We are two women who have been broken and helped one another put the pieces back together into new versions of ourselves. Two women who have kept his memory alive and his spirit with us, and have helped each other navigate the darkness as well as celebrating the light. Two women who will have a bond forever because of him.
I struggle to even write about this, because it’s hard to find words for how meaningful this relationship is to me. And for how in awe I am of how this all has unfolded. It humbles me how so much beautiful and big love could come out of so much pain. It reminds me to be grateful for every single thing in life – all of it – even the hardest stuff.
Seven years ago, I could have never known we’d be standing here, doing this very thing. That my first fiance’s mom would be helping me buy the dress to marry my second fiance. I couldn’t have even imagined ever having a second fiance to begin with back then.

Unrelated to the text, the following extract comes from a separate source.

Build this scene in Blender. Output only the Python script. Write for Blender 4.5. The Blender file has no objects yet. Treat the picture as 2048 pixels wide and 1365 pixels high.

I could have never known that any of this was going to unfold in my life back then. But what I do know now, is that Drew is still at the heart of it all. In fact, the photo we took together when we found THE dress – she is holding the tiny yellow helicopter that represents Drew – as he was a pilot. We each have one, and take them everywhere we go. And on this day, the little helicopter was there with us, to pick out the dress for one of the biggest days of my life yet to come. He is still woven into the fabric of my life, in a completely big way. He is, just as Mike’s wife Megan is, a part of our family, and always will be.